(Scenes as source code)

========================================================================

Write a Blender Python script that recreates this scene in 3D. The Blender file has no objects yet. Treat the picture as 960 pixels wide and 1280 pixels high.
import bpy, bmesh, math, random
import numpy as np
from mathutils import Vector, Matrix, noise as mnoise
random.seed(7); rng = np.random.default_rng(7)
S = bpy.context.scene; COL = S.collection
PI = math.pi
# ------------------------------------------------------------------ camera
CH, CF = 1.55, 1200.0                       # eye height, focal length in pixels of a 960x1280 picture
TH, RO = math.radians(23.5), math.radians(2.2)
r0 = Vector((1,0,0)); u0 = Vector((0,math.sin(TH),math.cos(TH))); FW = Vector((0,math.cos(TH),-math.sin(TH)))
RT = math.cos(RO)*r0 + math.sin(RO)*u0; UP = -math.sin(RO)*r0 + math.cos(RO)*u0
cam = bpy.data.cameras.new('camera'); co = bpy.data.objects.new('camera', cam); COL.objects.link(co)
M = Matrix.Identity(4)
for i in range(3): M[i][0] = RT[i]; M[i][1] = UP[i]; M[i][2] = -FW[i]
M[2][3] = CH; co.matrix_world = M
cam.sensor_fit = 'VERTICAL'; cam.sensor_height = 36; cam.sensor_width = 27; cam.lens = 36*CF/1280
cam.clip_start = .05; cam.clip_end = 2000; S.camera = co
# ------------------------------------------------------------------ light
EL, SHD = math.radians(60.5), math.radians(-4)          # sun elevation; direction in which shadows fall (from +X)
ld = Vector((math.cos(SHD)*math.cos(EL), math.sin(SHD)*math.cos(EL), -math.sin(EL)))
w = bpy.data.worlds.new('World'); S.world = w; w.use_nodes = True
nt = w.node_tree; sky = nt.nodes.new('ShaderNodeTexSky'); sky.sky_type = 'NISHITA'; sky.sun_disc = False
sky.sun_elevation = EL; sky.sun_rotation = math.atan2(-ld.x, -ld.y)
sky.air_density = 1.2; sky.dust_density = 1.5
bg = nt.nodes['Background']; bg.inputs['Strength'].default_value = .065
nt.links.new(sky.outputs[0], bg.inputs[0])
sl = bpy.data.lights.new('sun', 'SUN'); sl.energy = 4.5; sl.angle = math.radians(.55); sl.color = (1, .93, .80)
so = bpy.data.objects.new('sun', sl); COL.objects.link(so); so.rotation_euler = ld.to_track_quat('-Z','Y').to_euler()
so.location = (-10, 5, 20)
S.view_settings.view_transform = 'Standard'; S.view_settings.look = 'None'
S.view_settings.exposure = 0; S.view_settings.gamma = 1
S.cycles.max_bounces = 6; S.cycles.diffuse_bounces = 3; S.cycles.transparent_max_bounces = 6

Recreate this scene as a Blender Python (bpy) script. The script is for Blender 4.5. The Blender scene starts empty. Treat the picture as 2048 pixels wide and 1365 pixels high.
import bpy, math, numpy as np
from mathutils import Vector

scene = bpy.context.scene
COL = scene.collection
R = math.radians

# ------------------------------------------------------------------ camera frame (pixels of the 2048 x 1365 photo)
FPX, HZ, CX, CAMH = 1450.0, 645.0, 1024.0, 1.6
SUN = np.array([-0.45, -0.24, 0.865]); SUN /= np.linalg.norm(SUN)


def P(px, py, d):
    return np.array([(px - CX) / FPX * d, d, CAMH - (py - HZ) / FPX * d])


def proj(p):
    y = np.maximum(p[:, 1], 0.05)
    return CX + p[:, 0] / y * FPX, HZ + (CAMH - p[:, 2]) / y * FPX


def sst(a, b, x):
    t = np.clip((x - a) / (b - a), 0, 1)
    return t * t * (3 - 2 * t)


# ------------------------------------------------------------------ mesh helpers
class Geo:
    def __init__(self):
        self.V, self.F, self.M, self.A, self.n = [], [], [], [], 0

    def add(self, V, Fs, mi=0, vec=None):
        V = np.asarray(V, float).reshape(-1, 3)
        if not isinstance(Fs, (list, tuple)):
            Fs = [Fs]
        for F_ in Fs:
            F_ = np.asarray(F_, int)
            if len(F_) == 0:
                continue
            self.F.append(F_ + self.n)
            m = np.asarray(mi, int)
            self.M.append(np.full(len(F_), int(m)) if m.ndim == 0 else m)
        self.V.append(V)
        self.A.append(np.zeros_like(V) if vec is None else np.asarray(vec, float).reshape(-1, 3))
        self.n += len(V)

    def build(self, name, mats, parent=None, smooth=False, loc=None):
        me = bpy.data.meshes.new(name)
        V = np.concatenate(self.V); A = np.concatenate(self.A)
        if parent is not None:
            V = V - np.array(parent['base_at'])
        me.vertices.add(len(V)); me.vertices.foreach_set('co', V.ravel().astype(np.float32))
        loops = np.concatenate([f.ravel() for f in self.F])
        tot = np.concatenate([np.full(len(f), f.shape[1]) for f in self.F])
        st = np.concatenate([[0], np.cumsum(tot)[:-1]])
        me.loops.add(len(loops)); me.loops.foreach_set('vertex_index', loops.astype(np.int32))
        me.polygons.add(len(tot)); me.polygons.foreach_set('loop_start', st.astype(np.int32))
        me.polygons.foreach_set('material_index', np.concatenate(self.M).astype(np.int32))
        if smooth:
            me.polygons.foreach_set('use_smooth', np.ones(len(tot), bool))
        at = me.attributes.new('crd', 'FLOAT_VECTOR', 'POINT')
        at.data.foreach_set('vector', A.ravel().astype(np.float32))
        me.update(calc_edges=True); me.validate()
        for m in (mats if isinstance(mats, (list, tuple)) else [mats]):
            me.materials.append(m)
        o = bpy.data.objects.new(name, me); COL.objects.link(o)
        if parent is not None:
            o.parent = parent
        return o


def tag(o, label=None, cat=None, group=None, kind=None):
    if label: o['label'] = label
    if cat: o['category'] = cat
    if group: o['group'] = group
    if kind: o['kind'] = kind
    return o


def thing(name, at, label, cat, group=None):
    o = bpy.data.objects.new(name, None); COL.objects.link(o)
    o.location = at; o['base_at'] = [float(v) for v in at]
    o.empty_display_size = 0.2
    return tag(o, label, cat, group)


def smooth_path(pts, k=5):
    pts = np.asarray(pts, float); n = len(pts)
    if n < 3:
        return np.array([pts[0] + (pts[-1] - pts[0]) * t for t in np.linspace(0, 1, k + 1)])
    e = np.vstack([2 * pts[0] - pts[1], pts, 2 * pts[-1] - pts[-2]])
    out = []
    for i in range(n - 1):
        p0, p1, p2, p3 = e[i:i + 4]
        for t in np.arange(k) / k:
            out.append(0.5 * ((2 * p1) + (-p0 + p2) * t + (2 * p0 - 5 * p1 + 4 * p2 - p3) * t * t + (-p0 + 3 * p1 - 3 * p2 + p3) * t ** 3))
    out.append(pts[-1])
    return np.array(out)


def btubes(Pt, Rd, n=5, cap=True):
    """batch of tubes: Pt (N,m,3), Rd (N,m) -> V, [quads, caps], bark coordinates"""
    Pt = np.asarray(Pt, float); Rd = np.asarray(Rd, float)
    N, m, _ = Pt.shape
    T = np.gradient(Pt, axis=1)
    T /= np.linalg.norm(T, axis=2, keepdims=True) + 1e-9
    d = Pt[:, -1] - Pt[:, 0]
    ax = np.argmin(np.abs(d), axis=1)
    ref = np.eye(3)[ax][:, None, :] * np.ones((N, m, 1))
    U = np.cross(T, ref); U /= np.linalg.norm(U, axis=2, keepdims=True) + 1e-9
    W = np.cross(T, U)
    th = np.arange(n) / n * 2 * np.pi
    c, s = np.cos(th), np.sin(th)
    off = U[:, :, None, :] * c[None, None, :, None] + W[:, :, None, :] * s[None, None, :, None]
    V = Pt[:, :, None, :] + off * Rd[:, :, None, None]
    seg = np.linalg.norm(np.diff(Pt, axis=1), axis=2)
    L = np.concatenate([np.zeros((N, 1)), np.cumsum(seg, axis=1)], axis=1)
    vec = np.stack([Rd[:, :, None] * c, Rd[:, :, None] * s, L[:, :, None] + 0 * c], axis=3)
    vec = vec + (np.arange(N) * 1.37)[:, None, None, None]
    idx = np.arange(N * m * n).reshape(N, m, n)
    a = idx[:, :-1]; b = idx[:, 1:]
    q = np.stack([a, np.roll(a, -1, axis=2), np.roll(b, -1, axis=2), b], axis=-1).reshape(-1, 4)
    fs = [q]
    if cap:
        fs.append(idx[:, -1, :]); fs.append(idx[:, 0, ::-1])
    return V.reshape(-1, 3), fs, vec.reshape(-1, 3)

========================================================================

Repeat these lines exactly and nothing more: the one containing "Recreate this scene", the one containing "R = math.radians", and all the lines between.

Recreate this scene as a Blender Python (bpy) script. The script is for Blender 4.5. The Blender scene starts empty. Treat the picture as 2048 pixels wide and 1365 pixels high.
import bpy, math, numpy as np
from mathutils import Vector

scene = bpy.context.scene
COL = scene.collection
R = math.radians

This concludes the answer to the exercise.